First formed in Dublin in 1975, the group’s line-up also included keyboard player Johnnie Fingers, bassist Pete Briquette, guitarist Gerry Cott, drummer Simon Crowe, and guitarist Garry Roberts – who died in 2022, aged 75.

The Irish rock and new-wave band rose to fame with the release of their hit song I Don’t Like Mondays in 1979, and went on to release other hits including Like Clockwork, Rat Trap and Banana Republic.

Since then, outspoken frontman Bob, 73, went on to become the co-founder of the all-star fundraising initiative Band Aid, raising money and awareness for the famine crisis in Ethiopia in the 1980s.

Fifty years since their debut, The Boomtown Rats have announced that they will be touring again next year. Billed as their anniversary tour, Happy Birthday Boomtown: Celebrating 50 Rat Years 1975 – 2025 will play in 12 venues across the UK.

And no, none of the dates released are on a Monday!

The Boomtown Rats made their debut in 1975 (Picture: Redferns)

The band’s tour will play in Nottingham, Birmingham, Aberdeen, Glasgow, Sheffield, Cambridge, London, Southampton, Manchester, Gateshead, York and Liverpool between October 10 and November 15.

The band’s show includes a very special performance in London at the Apollo on October 30 – coinciding with the band’s anniversary of their first-ever performance, 50 years to the day.

Tickets for the shows will go on sale at 10am on December 6.

The band are celebrating 50 years in the music industry (Picture: Redferns)

The band’s website describes Happy Birthday Boomtown as ‘not just an ordinary tour’ but as a ‘celebration of their musical legacy.’

A release to the website continues: ‘Relive the magic of the Rats, with an exclusive Boomtown Rats documentary screening highlighting never before seen footage, taking you on an evocative journey through the band’s extraordinary history.

‘It’s the perfect opener to the uproarious performances that will follow! and an opportunity to create memories with fellow fans.’

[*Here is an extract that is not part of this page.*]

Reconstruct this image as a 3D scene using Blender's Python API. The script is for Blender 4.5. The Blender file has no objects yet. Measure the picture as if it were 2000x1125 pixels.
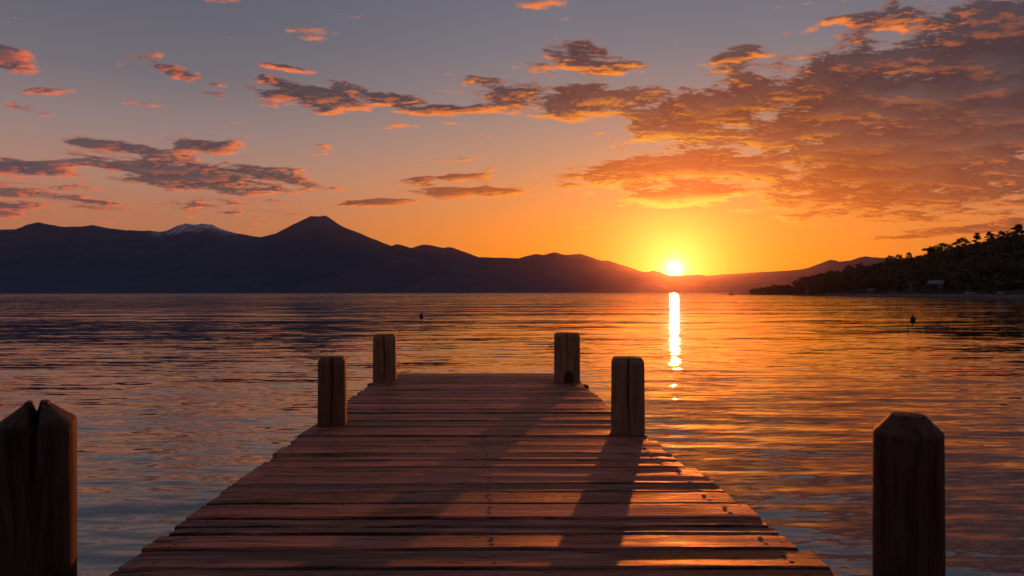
import bpy, bmesh, math, random
import numpy as np
from mathutils import Vector, noise as mnoise

scene = bpy.context.scene
C = scene.collection
R = math.radians
random.seed(7)

# ------------------------------------------------------------------ camera
FPX = 2000 * 26.0 / 36.0            # focal length in pixels of a 2000 px wide picture
ZC = 2.2                            # eye height above the water
DECK = 1.1                          # top of the planks above the water
HY = 571.5                          # horizon row at the middle of the picture
ROLL = 0.0016
def yh(px): return HY + (1000 - px) * ROLL
def at(px, py, Y):                  # direction through a picture point, met at depth Y
    return Vector(((px - 1000) / FPX * Y, Y, ZC + (yh(px) - py) / FPX * Y))
def azel(px, py):
    x, y, z = (px - 1000) / FPX, 1.0, (yh(px) - py) / FPX
    return math.degrees(math.atan2(x, y)), math.degrees(math.atan2(z, math.hypot(x, y)))

cd = bpy.data.cameras.new('camera'); cam = bpy.data.objects.new('camera', cd); C.objects.link(cam)
cam.location = (0, 0, ZC); cam.rotation_mode = 'XYZ'
cam.rotation_euler = (R(90), ROLL, 0)
cd.lens = 26; cd.sensor_width = 36; cd.shift_y = (HY - 562.5) / 2000
cd.clip_start = 0.1; cd.clip_end = 60000
cd.dof.use_dof = True; cd.dof.focus_distance = 9.0; cd.dof.aperture_fstop = 4.5
scene.camera = cam
scene.view_settings.view_transform = 'Standard'; scene.view_settings.look = 'None'
scene.view_settings.exposure = 0.0; scene.view_settings.gamma = 1.0
scene.render.engine = 'CYCLES'
scene.cycles.use_denoising = True
scene.cycles.max_bounces = 6; scene.cycles.volume_bounces = 0
scene.cycles.caustics_reflective = False; scene.cycles.caustics_refractive = False

SUN_AZ, SUN_EL = azel(1317, 525)

# ------------------------------------------------------------------ node helpers
class S:
    """a shader socket with arithmetic"""
    def __init__(s, nt, sock): s.nt, s.s = nt, sock
    def _m(s, op, *a):
        n = s.nt.nodes.new('ShaderNodeMath'); n.operation = op
        for i, v in enumerate((s,) + a): plug(s.nt, n.inputs[i], v)
        return S(s.nt, n.outputs[0])
    def __add__(s, o): return s._m('ADD', o)
    __radd__ = __add__
    def __sub__(s, o): return s._m('SUBTRACT', o)
    def __rsub__(s, o): return (s * -1.0) + o
    def __mul__(s, o): return s._m('MULTIPLY', o)
    __rmul__ = __mul__
    def __truediv__(s, o): return s._m('DIVIDE', o)
    def __pow__(s, o): return s._m('POWER', o)
    def max(s, o): return s._m('MAXIMUM', o)
    def min(s, o): return s._m('MINIMUM', o)
    def abs(s): return s._m('ABSOLUTE')
    def f(s, op, *a): return s._m(op, *a)
    def clamp(s): return s.max(0.0).min(1.0)
    def ss(s, a, b, lo=0.0, hi=1.0):
        n = s.nt.nodes.new('ShaderNodeMapRange'); n.interpolation_type = 'SMOOTHSTEP'
        plug(s.nt, n.inputs[0], s)
        for i, v in enumerate((a, b, lo, hi)): plug(s.nt, n.inputs[i + 1], v)
        return S(s.nt, n.outputs[0])
    def lin(s, a, b, lo=0.0, hi=1.0):
        n = s.nt.nodes.new('ShaderNodeMapRange'); plug(s.nt, n.inputs[0], s)
        for i, v in enumerate((a, b, lo, hi)): plug(s.nt, n.inputs[i + 1], v)
        return S(s.nt, n.outputs[0])
def plug(nt, inp, v):
    if isinstance(v, S): nt.links.new(v.s, inp)
    elif isinstance(v, (tuple, list)):
        inp.default_value = tuple(v) + ((1.0,) if len(v) == 3 and len(inp.default_value) == 4 else ())
    else: inp.default_value = v
def node(nt, t, **kw):
    n = nt.nodes.new(t)
    for k, v in kw.items(): setattr(n, k, v)
    return n
def vec(nt, x, y, z=0.0):
    n = node(nt, 'ShaderNodeCombineXYZ')
    for i, v in enumerate((x, y, z)): plug(nt, n.inputs[i], v)
    return S(nt, n.outputs[0])
def sep(v):
    n = node(v.nt, 'ShaderNodeSeparateXYZ'); plug(v.nt, n.inputs[0], v)
    return [S(v.nt, o) for o in n.outputs]
def vm(op, a, b=None, sc=None):
    n = node(a.nt, 'ShaderNodeVectorMath', operation=op); plug(a.nt, n.inputs[0], a)
    if b is not None: plug(a.nt, n.inputs[1], b)
    if sc is not None: plug(a.nt, n.inputs['Scale'], sc)
    return S(a.nt, n.outputs['Value' if op in ('LENGTH', 'DOT_PRODUCT', 'DISTANCE') else 'Vector'])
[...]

The band now consists of Bob Geldof on vocals, Alan Dunn on keyboard, Darren Beale on guitar, Pete Briquette on bass and keyboard, and Simon Crowe on drums and percussion.

The band’s tour will culminate at the Olympia in Liverpool (Picture: Redferns)

News of the Boomtown Rats’ tour comes in the wake of ongoing controversy over the charity single he helped mastermind in 1984.

The Band Aid song, Do They Know It’s Christmas? is still going strong with a 40th-anniversary re-release this year – including re-used vocals from rock icons such as Sting and Bono.

However, rapper  Fuse ODG has criticised the song for perpetuating stereotypes about Africa and making him want to ‘disassociate’ from his roots.

Bob is also widely known as the co-founder of Live Aid (Picture: Getty Images)

Bob has also clashed with The Shape of You hitmaker Ed Sheeran, who said that he did not give ‘permission’ for organisers to use his vocals in the 40th-anniversary mix.

Ed, 33, said that he would have ‘respectfully’ declined to appear in the new version of the charity song, and referenced another post criticising foreign aid in Africa.

Responding to the comments in an interview with The Sunday Times, Sir Bob said: ‘This little pop song has kept millions of people alive.

‘Why would Band Aid scrap feeding thousands of children dependent on us for a meal?’

Bob has come under fire for Band Aid’s 40th anniversary release (Picture: Getty Images)

Bob – who has recently been filming his, uh, zombie movie in Australia – continued: ‘Why not keep doing that? Because of an abstract wealthy-world argument, regardless of its legitimacy?

‘No abstract theory, regardless of how sincerely held, should impede or distract from that hideous, concrete real-world reality.

‘There are 600million hungry people in the world – 300million are in Africa. We wish it were other, but it is not.

‘We can help some of them. That’s what we will continue to do.’